**Task objective**
Select from the records below every line that has the word "scene" in it.

**Records for this exercise**
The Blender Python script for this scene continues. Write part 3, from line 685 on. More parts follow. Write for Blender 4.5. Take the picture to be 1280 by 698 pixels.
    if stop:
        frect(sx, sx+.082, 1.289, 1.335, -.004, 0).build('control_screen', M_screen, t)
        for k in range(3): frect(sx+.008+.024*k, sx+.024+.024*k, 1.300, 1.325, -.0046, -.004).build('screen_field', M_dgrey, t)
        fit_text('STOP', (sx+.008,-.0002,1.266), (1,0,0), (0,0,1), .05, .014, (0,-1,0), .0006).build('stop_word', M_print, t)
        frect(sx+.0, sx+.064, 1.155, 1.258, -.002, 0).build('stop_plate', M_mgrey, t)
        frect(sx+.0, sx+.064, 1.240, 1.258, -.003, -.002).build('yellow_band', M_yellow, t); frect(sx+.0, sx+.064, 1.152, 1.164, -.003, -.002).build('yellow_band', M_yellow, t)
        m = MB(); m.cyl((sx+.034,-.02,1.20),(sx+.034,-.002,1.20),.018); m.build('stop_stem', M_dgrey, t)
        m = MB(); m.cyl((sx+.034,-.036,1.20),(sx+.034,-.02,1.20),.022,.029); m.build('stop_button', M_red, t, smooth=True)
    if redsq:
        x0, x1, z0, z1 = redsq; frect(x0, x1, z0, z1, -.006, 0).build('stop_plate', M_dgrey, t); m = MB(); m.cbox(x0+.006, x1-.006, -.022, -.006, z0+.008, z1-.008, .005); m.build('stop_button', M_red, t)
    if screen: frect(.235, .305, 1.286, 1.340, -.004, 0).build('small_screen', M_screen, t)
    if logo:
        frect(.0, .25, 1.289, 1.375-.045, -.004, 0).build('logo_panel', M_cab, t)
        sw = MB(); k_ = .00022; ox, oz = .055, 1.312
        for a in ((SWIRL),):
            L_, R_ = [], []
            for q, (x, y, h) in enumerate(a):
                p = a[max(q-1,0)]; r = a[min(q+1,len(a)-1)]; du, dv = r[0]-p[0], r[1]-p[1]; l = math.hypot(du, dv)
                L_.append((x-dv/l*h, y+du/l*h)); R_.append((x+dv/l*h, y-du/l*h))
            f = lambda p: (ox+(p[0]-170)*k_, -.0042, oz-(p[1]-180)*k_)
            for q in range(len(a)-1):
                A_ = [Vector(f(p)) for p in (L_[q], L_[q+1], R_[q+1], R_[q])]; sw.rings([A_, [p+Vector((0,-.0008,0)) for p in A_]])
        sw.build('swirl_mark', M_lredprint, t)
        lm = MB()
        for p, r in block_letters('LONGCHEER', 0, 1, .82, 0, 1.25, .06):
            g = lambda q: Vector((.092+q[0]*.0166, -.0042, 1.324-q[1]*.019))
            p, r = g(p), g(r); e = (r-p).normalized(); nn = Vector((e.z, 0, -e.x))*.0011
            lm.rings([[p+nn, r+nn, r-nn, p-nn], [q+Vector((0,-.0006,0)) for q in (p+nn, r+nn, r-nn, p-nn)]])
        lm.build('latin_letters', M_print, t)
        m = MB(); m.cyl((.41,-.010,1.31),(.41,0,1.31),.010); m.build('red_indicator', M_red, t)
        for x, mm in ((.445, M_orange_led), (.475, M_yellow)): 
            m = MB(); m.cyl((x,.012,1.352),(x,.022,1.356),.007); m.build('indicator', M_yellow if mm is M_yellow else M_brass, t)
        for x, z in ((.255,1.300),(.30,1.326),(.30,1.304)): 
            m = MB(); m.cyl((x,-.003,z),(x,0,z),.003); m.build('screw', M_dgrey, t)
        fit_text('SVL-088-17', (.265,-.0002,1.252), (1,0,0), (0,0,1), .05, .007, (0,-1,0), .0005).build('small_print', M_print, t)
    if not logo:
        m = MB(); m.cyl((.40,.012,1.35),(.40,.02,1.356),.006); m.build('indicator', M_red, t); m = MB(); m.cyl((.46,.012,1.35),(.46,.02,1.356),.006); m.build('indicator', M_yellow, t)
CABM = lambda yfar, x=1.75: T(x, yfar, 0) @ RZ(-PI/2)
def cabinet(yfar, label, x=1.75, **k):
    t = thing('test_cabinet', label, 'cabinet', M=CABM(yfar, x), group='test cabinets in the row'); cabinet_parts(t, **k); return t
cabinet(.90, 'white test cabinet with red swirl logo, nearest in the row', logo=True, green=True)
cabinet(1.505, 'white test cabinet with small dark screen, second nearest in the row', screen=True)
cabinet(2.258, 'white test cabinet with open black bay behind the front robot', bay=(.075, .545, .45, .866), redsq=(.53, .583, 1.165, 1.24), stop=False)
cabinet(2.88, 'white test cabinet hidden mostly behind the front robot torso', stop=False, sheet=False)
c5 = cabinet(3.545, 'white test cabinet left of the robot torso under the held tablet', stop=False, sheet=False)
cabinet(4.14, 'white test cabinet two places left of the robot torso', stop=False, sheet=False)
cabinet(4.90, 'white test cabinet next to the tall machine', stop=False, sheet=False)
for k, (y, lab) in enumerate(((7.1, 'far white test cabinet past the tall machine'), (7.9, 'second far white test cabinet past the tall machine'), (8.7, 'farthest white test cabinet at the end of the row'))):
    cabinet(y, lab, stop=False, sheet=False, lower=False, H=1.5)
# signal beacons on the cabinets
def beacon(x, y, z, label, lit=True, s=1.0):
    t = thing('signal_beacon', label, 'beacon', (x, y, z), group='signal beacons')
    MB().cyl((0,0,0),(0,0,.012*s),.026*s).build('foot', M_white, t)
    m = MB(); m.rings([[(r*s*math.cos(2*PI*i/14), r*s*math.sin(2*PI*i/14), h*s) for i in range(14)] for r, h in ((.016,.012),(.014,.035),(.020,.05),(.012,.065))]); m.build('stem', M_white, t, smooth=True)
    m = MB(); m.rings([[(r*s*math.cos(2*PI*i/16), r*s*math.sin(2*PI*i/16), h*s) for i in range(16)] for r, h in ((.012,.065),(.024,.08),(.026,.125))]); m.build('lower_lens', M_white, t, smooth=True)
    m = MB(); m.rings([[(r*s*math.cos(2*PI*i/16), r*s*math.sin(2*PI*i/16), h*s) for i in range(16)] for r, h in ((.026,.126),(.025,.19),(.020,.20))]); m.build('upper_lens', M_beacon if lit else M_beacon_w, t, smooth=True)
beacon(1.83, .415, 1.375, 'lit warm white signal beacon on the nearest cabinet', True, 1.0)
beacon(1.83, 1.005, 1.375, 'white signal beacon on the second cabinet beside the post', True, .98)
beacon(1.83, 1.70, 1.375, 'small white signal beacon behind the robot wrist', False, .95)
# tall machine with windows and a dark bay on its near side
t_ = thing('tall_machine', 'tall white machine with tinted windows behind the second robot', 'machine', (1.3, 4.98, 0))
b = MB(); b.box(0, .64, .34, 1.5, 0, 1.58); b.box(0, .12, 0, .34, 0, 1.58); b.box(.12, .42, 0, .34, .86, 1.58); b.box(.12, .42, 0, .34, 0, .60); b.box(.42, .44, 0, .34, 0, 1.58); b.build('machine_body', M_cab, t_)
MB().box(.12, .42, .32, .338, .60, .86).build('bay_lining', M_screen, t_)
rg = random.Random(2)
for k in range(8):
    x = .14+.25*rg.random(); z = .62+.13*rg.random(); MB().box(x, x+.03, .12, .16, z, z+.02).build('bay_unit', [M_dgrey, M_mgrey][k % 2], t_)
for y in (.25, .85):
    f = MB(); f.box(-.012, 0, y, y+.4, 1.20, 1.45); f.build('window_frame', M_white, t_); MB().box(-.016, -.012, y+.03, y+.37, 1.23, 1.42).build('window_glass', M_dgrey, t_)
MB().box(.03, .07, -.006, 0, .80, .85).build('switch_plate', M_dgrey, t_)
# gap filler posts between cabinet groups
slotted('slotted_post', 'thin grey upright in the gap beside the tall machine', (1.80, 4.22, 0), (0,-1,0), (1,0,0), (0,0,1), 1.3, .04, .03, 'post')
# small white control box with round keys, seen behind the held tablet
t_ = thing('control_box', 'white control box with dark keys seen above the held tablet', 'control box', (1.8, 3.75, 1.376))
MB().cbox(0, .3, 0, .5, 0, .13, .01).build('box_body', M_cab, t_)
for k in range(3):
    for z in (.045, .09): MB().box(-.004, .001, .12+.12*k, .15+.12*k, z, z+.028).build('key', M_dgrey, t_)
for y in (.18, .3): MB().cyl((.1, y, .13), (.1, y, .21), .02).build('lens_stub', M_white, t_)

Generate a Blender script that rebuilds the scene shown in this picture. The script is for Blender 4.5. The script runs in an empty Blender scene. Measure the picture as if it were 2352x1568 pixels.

**Finished answer**
The Blender Python script for this scene continues. Write part 3, from line 685 on. More parts follow. Write for Blender 4.5. Take the picture to be 1280 by 698 pixels.
Generate a Blender script that rebuilds the scene shown in this picture. The script is for Blender 4.5. The script runs in an empty Blender scene. Measure the picture as if it were 2352x1568 pixels.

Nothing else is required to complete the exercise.